Trêve de plaisanterie, Salt m’a beaucoup amusé car il arrive en salles un mois après Night and Day de James Mangold. Pour ceux qui ne l’auraient pas vu, Night & Day, avec Tom Cruise et Cameron Diaz, est une réjouissante parodie des films d’action / espionnage. Attention, il ne s’agit pas d’une parodie au sens ZAZ du terme. Pas d’humour poussé ou poussif, mais une lecture au second degré du genre, jouant à fond la carte de l’aventure, de l’action et de l’espionnage, mais avec un ton, un recul, et une lucidité cinématographique ressemblant à gros clin d’œil nous interpelant : « Regardez ce qu’on est capable de vous faire gober à Hollywood, c’est pas dingue ?! ». C’est drôle et ça marche, Night and Day est un véritable modèle de second degré.

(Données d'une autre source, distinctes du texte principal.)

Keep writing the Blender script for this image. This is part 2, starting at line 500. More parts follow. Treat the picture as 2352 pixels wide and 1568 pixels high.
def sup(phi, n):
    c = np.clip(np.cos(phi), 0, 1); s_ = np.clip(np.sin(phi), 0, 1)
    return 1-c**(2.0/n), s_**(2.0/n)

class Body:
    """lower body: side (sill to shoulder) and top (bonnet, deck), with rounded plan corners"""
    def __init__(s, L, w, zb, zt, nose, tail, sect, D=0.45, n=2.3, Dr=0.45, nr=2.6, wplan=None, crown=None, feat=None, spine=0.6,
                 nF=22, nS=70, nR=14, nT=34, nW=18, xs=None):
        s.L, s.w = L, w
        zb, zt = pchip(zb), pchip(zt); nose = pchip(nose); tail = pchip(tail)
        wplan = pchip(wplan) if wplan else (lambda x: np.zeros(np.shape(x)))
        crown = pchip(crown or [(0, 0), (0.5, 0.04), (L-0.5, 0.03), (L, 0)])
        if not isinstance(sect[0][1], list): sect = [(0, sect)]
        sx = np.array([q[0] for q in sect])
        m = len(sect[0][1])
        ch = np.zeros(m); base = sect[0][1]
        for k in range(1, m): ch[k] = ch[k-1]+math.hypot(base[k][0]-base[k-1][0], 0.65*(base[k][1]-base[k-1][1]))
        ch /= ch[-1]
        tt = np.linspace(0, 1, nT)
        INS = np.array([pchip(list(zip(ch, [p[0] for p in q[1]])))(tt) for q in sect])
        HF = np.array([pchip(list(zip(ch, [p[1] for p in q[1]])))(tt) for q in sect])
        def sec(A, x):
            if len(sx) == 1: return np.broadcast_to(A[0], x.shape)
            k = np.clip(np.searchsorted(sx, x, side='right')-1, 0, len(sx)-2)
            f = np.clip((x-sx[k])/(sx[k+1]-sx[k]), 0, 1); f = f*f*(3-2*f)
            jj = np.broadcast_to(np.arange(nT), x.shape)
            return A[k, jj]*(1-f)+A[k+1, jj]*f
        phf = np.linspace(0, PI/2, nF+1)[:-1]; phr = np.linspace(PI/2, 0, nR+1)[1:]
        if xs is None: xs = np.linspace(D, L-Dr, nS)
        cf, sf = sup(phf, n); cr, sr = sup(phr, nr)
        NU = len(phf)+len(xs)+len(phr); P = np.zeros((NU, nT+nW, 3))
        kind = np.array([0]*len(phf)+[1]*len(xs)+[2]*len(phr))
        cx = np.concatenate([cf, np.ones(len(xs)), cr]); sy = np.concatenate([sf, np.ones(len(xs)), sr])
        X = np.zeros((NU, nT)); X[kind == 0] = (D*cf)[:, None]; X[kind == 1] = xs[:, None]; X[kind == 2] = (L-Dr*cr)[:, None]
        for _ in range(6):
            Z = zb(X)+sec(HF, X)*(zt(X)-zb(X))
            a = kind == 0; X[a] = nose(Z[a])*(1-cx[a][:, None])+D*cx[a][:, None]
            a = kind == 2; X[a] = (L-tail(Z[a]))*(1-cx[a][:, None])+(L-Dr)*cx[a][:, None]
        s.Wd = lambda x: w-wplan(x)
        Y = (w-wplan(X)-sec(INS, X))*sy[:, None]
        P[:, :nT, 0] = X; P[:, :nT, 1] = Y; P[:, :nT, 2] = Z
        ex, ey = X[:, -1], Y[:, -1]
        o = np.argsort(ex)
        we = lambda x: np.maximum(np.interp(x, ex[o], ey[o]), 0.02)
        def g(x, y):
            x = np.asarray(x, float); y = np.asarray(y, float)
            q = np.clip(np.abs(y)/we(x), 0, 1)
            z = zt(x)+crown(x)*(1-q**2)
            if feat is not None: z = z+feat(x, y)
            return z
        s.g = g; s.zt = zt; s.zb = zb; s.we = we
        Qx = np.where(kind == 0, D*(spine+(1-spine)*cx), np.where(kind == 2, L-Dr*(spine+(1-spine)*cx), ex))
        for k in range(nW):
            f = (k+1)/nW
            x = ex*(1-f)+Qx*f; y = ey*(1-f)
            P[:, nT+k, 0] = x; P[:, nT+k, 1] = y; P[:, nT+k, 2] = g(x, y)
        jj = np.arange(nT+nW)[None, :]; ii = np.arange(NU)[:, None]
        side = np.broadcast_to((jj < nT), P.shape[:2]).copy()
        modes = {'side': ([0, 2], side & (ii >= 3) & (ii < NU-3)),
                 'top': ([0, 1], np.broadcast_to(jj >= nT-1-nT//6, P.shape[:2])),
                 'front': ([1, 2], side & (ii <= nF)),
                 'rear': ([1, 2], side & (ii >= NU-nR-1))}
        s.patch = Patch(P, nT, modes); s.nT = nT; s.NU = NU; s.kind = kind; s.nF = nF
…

Un mois plus tard arrive donc Salt, premier degré de la première à la dernière seconde, enfilant les clichés du premier au dernier plan, des personnages éculés, des dialogues sentant le réchauffé, des séquences d’action passe-partout. Plus le film avance, plus il s’enfonce, et moins il a à offrir cinématographiquement. Il ne parvient même pas à se rattraper sur la fin, il embrasse le ridicule jusqu’au bout.
Ce qui est drôle, c’est qu’il y a plus ou moins deux ans, le scénario de Salt qui circulait à Hollywood avait pour héros un homme et non une femme, et Tom Cruise devait l’interpréter. Finalement, l’acteur a préféré s’engager sur Night & Day à la place, le scénariste Kurt Wimmer a réécrit l’espion pour en faire une espionne et Angelina Jolie s’est installée dans la peau de Salt. Night & Day a subi un semi-échec au box-office américain (75 millions de dollars de recettes), lorsque Salt a passé la barre des 100 millions et s’est affiché comme un clair succès. Pourtant nul doute que Cruise a fait le bon choix.
Petite parenthèse, lorsque j’ai découvert au cours du générique de fin que le scénariste de Salt n’était autre que Kurt Wimmer, j’ai eu un sourire, découvrant là le nom du réalisateur d’un des plus mauvais films qu’il m’ait été donné de voir dans ma vie de spectateur, le magnifiquement nul Ultraviolet avec Milla Jovovich. Comme quoi, parfois, il n’y a pas de mystère.